Study guidance and reasonable measures for students with disabilities

YNU takes all reasonable educational measures necessary to ensure that students with disabilities can receive satisfactory education according to the nature of their disabilities. In so doing, one aim of study guidance for students with disabilities is to ensure a university in which all students can learn together, respecting each other’s characters and personalities, without segregation on the basis of disability. Another aim is to support students with disabilities in maintaining their independence and participating socially. Furthermore, the university takes steps to improve and extend educational content and methods, taking care that students with disabilities receive their education alongside students without disabilities whenever possible so that students with disabilities can receive satisfactory education given their own personal attributes, according to their age and abilities. In such cases, the university provides adequate information to students with disabilities and their parents or guardians, and respects their wishes as far as possible.

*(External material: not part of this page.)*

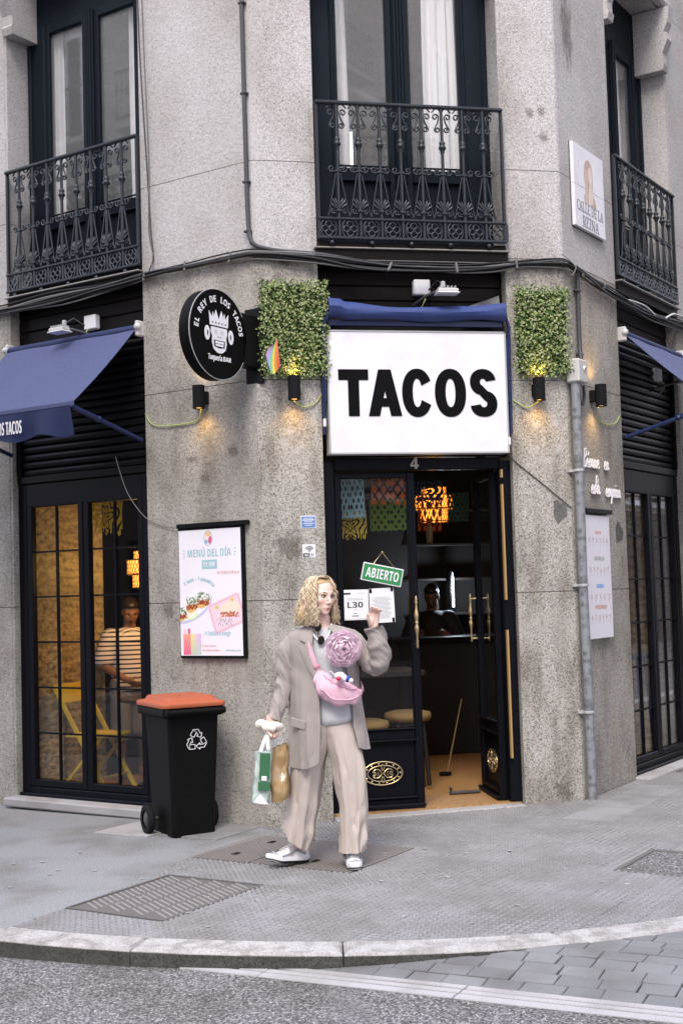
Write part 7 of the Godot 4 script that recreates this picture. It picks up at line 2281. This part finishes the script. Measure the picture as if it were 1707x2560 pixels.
func blazer(w: Node3D) -> void:
	var mb := MB.new()
	#            y     cx     a      b     left edge  right edge
	var tb := [[1.402, 0.026, 0.078, 0.062, -0.05, 0.085], [1.388, 0.026, 0.125, 0.075, -0.055, 0.10], [1.37, 0.028, 0.186, 0.09, -0.06, 0.125], [1.34, 0.03, 0.21, 0.105, -0.06, 0.15], [1.29, 0.03, 0.216, 0.12, -0.055, 0.17], [1.2, 0.03, 0.206, 0.135, -0.03, 0.185], [1.08, 0.03, 0.2, 0.142, -0.005, 0.19], [0.95, 0.032, 0.21, 0.16, 0.0, 0.192], [0.82, 0.038, 0.222, 0.172, 0.0, 0.2], [0.7, 0.046, 0.234, 0.178, -0.008, 0.222], [0.55, 0.052, 0.242, 0.18, -0.022, 0.245]]
	var fn := FastNoiseLite.new(); fn.seed = 21; fn.frequency = 2.6; fn.fractal_octaves = 3
	var outer := []
	var inner := []
	var NC := 84; var NR := 66
	for i in NR + 1:
		var t := float(i) / NR
		var r := []; var q := []
		for j in NC + 1:
			var u := float(j) / NC
			var side := smoothstep(0.1, 0.9, u)            # 0 at the screen-left front edge, 1 at the other
			var hem := lerpf(0.572, 0.665, side)
			hem += 0.035 * pow(maxf(0.0, 1.0 - u / 0.07), 2.0) + 0.02 * pow(maxf(0.0, 1.0 - (1.0 - u) / 0.07), 2.0)
			var y := lerpf(1.402, hem, t)
			var yy := y
			var cx := key(tb, yy, 1); var a := key(tb, yy, 2); var b := key(tb, yy, 3)
			var th0 := acos(clampf((key(tb, yy, 4) - cx) / a, -0.98, 0.98)); var th1 := TAU + acos(clampf((key(tb, yy, 5) - cx) / a, -0.98, 0.98))
			var th := lerpf(th0, th1, u)
			var drape := smoothstep(1.3, 0.7, y)
			var nz: float = fn.get_noise_3d(cos(th) * 0.7, y * 0.26, sin(th) * 0.7)
			var fold := (0.024 * nz - 0.012 * maxf(0.0, 0.12 - absf(nz)) * 6.0 + 0.006) * (0.3 + 0.7 * drape)
			fold += 0.007 * sin(th * 7.0 + 1.5 * sin(y * 6.0)) * drape
			fold += 0.007 * sin((y + 0.22 * cos(th)) * 30.0) * smoothstep(0.12, 0.0, absf(y - 1.12)) * smoothstep(0.0, 1.0, -cos(th))
			var p := Vector3(cx + (a + fold) * cos(th), y, (b + fold) * sin(th))
			r.append(p)
			var nn := Vector3(cos(th), 0, sin(th))
			q.append(p - nn * 0.006)
		outer.append(r); inner.append(q)
	var loops := []
	for i in NR + 1:
		var l: Array = outer[i].duplicate()
		var back: Array = inner[i].duplicate(); back.reverse()
		l.append_array(back)
		loops.append(l)
	mb.grid(loops, true, false, true)
	put("blazer", mb, M.blazer, w)
	mb = MB.new()
	mb.grid(sleeve([Vector3(-0.13, 1.335, -0.012), Vector3(-0.18, 1.25, -0.005), Vector3(-0.213, 1.04, 0.01), Vector3(-0.24, 0.93, 0.045), Vector3(-0.272, 0.852, 0.078)], [0.05, 0.058, 0.056, 0.052, 0.052, 0.048, 0.042], 56, 0.0125, 1.3), true, false, true)
	put("sleeve", mb, M.blazer, w)
	mb = MB.new()
	mb.grid(sleeve([Vector3(0.185, 1.335, -0.012), Vector3(0.25, 1.255, 0.02), Vector3(0.332, 1.155, 0.065), Vector3(0.366, 1.19, 0.115), Vector3(0.352, 1.28, 0.135), Vector3(0.333, 1.385, 0.14)], [0.05, 0.06, 0.062, 0.062, 0.064, 0.06, 0.055], 56, 0.0115, 4.1), true, false, true)
	put("sleeve", mb, M.blazer, w)
	# lapels and collar, lying on the front
	var front := func(x: float, y: float) -> float:
		var c := key(tb, y, 1); var a := key(tb, y, 2); var b := key(tb, y, 3)
		return b * sqrt(maxf(0.05, 1.0 - pow((x - c) / a, 2.0)))
	for s in [0, 1]:
		var tab := [[1.4, -0.062, -0.035], [1.365, -0.09, -0.025], [1.32, -0.105, -0.03], [1.295, -0.06, -0.034], [1.288, -0.115, -0.03], [1.24, -0.098, -0.022], [1.15, -0.06, -0.006], [1.06, -0.012, 0.006]] if s == 0 else [[1.4, 0.06, 0.095], [1.365, 0.085, 0.15], [1.32, 0.105, 0.172], [1.295, 0.125, 0.15], [1.288, 0.125, 0.185], [1.24, 0.14, 0.19], [1.15, 0.165, 0.188], [1.06, 0.184, 0.194]]
		mb = MB.new()
		for lay in 2:
			var rows := []
			for k in tab.size():
				var r := []
				for j in 6:
					var x: float = lerpf(tab[k][1], tab[k][2], j / 5.0)
					r.append(Vector3(x, tab[k][0], front.call(x, tab[k][0]) + (0.014 if lay == 0 else 0.006) + 0.006 * sin(PI * j / 5.0)))
				rows.append(r)
			mb.grid(rows, false, false, lay == 0)
		put("lapel", mb, M.blazer, w)
	# pocket flap
	mb = MB.new()
	mb.t = Transform3D(Basis(Vector3.UP, -0.55) * Basis(Vector3.BACK, -0.22), Vector3(-0.128, 0.835, 0.132))
	mb.bev(Vector3(0, 0, 0.0), Vector3(0.105, 0.052, 0.009), 0.003)
	put("pocket_flap", mb, M.blazer, w)
	mb = MB.new()
	for k in 3: mb.ball(Vector3(0.388, 1.30 + k * 0.022, 0.13), 0.007, 8, 5)
	put("cuff_buttons", mb, M.tortoise if M.has("tortoise") else M.black, w)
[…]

Taking courses and limits on courses registered by students (cap system)

Students register the courses they intend to take at the beginning of each academic session (each semester or Terms 1 and 4) as stipulated by the relevant college/ department/ bachelor’s degree program. To ensure that students take courses properly throughout each year from the first to the fourth, and that they have adequate time to study, limits are set on the number of credits students can register to take in each academic session (semester or term). The limits on the total number of credits that students can register to take for college-level education courses and liberal education courses are set as appropriate by the relevant college/department/bachelor’s degree program. To ensure that the academic credit system is genuinely effective in such cases, the limits set on the number of credits students can register to take is strict, and students who earn the prescribed number of credits with outstanding results may be allowed to register to take additional credits exceeding the limits. For liberal education courses, the limit on the number of credits students can register to take is 12 per session, and for global study courses it is possible to take up to 4 extra credits in addition to the 12 credits per session. However, intensive lectures (excluding health and sports science courses) offered during the summer vacation (Term 3) and the spring vacation (Term 6) are not subject to this limit on the number of credits.